The amazing accuracy of Michael Moore's election prediction made in July 2016 - It's astounding!

My daughter sent me this linked article. It’s interesting reading this the day after.

Michael Moore has made some notable movies, but I’ve never thought of him as any kind of truly serious political analyst. This essay of his from July 2016 (which I had not read before today) is bizarrely, frigheningly accurate as to almost exactly what was going to happen last night. He called it down to a “T” in the face in the face of overwhelming professional opinion to the contrary. Whether you are a Trump fanboy or not the fact that Moore could see so clearly into the machine 5 months before the election is astounding.

Well, I think he was wrong on one point. Trump did need Florida. Otherwise, it sure looks like he saw the hole in the conventional wisdom.

That is incredibly insightful for something written 4 months ago.

He predicted the rust belt would go for Trump. Nobody was predicting that.

My problem is he said that progressives were living in a bubble. I don’t think that is true, I think we just got accustomed to the idea that people’s voting habits could be predicted from polls. When 538 came out with their predictions before 2008, virtually every prediction was right.

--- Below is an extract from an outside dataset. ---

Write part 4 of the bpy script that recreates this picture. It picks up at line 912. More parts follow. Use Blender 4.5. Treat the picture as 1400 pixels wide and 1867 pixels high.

And since science tends to move in one direction (constantly getting better and better) I think a lot of us just assumed the models of 2016 would be even more accurate and reliable than the models of 8 years ago. I did at least, I mean polling is based on math, and you’d assume an extra 8 years of R&D means we’d be even better at it. After all they had 8 additional years to test the models, look for flaws, compensate for issues, etc. What happened was polling science moved backwards and became less reliable.

So that is what got a lot of us. We looked at the polls showing Hillary with a 7-12 point lead, with Trump rarely getting more than 40-42% of the vote and we assumed that would be the outcome.

We weren’t like the republicans of 2012 who looked at the polls showing what would happen (Romney losing by a few points) so they made up ‘weighted polls’ to get the results they wanted. We thought the polls were trustworthy.

I was not aware of that piece until just now; I agree it is an excellent bit of analysis.

I don’t really think he is particularly insightful a lot of people did actually see this coming, it just didn’t seem that way because most Hillary/Democrat voters were living in a bubble and the ol’ canard about a “political echo chamber”. I heard things in the media and anecdotally from individuals working in the rust belt states about how there was going to be a huge revolt from members of the white working class well before this article was written.

Chomsky in 2010:

Other than “honest,” sounds about right. He’s been pretty adamant over the years that if the major parties don’t do something to address this anger there will be a reaction. If the parties don’t give answers the people will get them from somewhere else, whether it’s talk radio or the darker recesses of the internet.

Chris Hedges, Empire of Illusion (video), 2009:

In fairness, he was speaking in terms of another economic collapse, which hasn’t happened.

I think it’s taking it too far to say he “called it down to a ‘T’”. There are parts of it that are very much on point, particularly the parts about the lack of enthusiasm among some Democrats (although I think he unfairly ignores that there were people like my wife, and some other female friends, who really *were *enthusiastic about her).

But the kind of result he describes is not one where Trump loses the popular vote nationwide. It’s not one where 60,000 fewer votes in the right places (one-twentieth of one percent of all votes cast) would have shifted it to Hillary. And it’s definitely not the one where Trump gets a million fewer votes than Romney did in 2012, despite the fact that there are *ten *million more people in the country now than there were then.

So what really happened is that Republicans got an anemic but barely sufficient subset of their usual electorate out, and the Democrats had a huge dropoff in theirs. That’s not about a charismatic Trump attracting new white voters in the Rust Belt, or a conversion of Obama voters to Trump. It’s just about a shitload of Democrats staying home.

It’s looking like he might end up not needing it. Unless something happens in Michigan, he’ll be at 306 electoral votes. Without Florida he’d be at 277.

His next prediction is that Trump is the last US President. So be aware.

I think director Denis Villeneuve knows quite a bit about how to win an election. From a decade ago - 120 Seconds to Get Elected.

Look familiar?

I hadn’t read this until today, but I do recall Michael Moore discussing this Trump wim prediction during a discussion on Real Time with Bill Maher back in July or maybe August.